To tell the story of this music, Amandla! turns to the people of South Africa itself. Among those featured in intimate interviews are the renowned musicians who helped expose the suffering of black South Africa to the world, including trumpeter Hugh Masekela, singer Miriam Makeba, pianist Abdullah Ibrahim, singer/songwriter Vusi Mahlasela and singer Sibongile Khumalo.

There are several generations of South Africans who experienced the struggle on the ground, a group that ranges from actress/singer Sophie Mgcina to freedom fighter Lindiwe Zulu and activist/music producer Sifiso Ntuli.
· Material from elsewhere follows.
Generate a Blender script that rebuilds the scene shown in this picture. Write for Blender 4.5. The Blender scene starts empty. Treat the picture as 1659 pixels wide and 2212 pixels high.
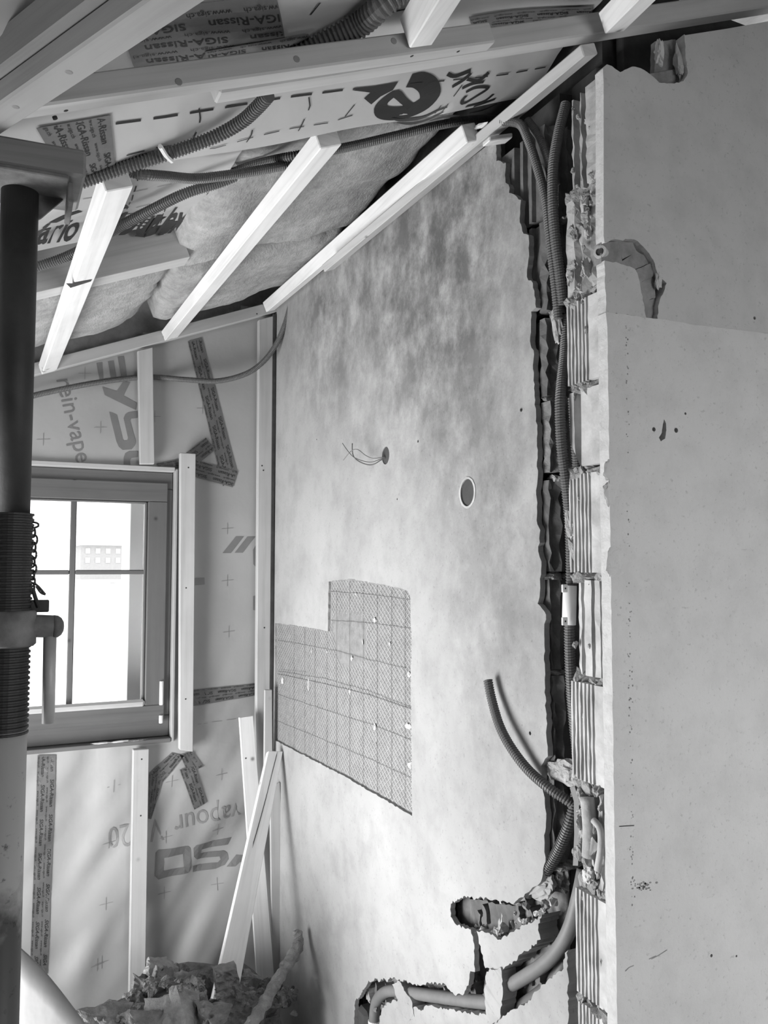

In addition to the songs themselves, Amandla! retrieves a bounty of archive footage, some of it never before seen. Culled from a variety of sources, the footage describes the brutal arc of apartheid: the forced removals of black South Africans to wretched townships; the institution of onerous pass laws; and the imprisonment of Nelson Mandela. As the government grew increasingly repressive and violent in the 1960s, 1970s and 1980s, freedom songs responded, urging the fight on.

Amandla! concludes on a joyously harmonic note with the "Siyanqoba (Victory)" rally, held in 1995 just prior to the government's first democratic local elections, the final step in the process of democratic transformation. Yet the story of freedom songs does not end there; as Amandla! makes clear, the music remains part of the fabric of the new South Africa. The freedom songs that were the strongest voice of an oppressed people now serve to express the very soul of their struggle to a post-apartheid generation. Named for the Xhosa word for "power," Amandla! lives up to its title, telling an uplifting story of human courage, resolve and triumph.